Review: Laurie Anderson seamlessly mixes social commentary, music

“I think of myself as somewhat of a journalist,” declared Laurie Anderson in a Friday evening, post-performance talk-back following an extraordinary concert. Her striking words and music elicited a spontaneous and deeply felt standing ovation at the end of an intermission-less tour of hard-hitting cultural and political commentaries.

Anderson, although the “star” of her show, is such a self-effacing reporter that “Homeland,” her multi-song essay addressing the precarious post-9/11 world of the past seven years, struck musical and cultural notes rarely pursued with such vigor by preening mainstream celebrity journalists.

Anderson did this with wit as well as with a broad and penetrating sense of wisdom. That kept her 1,000-plus fans at the Lied Center, both young and old, at their edge of their musical, emotional and intellectual seats for more than 90 minutes, which is a remarkable tribute to the vitality and stamina of the 61-year-old artist.

“Underwear Gods,” by imagining the descent into the streets from giant billboards of “huge people in underwear with, you know, perfect legs” tickled funny bones while also calling into question our all-pervasive consumer culture, whose often narcissistic values implicitly run counter to a nation supposedly at war.

“Underwear Gods,” by evoking memories of Federico Fellini’s “The Temptation of Dr. Antonio” (1962), in which Swedish blonde Anita Ekberg’s voluptuous billboard image comes to life, alit up intertextual cross-references, adding yet other frames of reference to Anderson’s invitations to dig more deeply into the present by invoking the past while also pointing, often ominously, to the future.

In this and her 15 other seamlessly woven originals, Anderson was ably supported by a trio of highly regarded New York-based composer-performers – keyboardist Kevin Hearn, violist Ervin Kang and electric bassist Skull Sternson, whose insinuating lines enlivened the concert’s arresting soundscapes with pitch-perfect counter-melodies, rhythms and harmonies.

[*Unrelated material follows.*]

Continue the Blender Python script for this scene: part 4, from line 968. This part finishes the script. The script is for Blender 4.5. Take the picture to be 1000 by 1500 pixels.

Perhaps the most surprising aspect of the evening was that in “Homeland,” the fabled multimedia artist was offering a major project without media. That, as she shared in her post-performance remarks, was a painful decision in that she discarded visuals in favor of trusting “the power of people’s imagination” to engage the “world of words.”

The minimalist stage setting, placing Anderson at her electric keyboard with her colleagues flanked to either side, with two tiers of floor candles to the front and rear of the quartet, was hugely effective in italicizing Anderson.

Whether set to percolating techno-beats as in “Why Do People Hate Us?,” unfolding as lyrical dreamscapes such as “The Lark,” or accented by tape loops or world music gestures, Anderson’s compelling voice, at times dropped an octave into the male tessitura via a voice modulator, engaged the audience fully.

“Homeland,” by cinematizing words and music directed to the most salient and painful aspects of our overheated and polarized public policy, provided an open-ended common ground upon which to construct a perhaps more thoughtful political discourse addressing both national assets and, significantly, liabilities.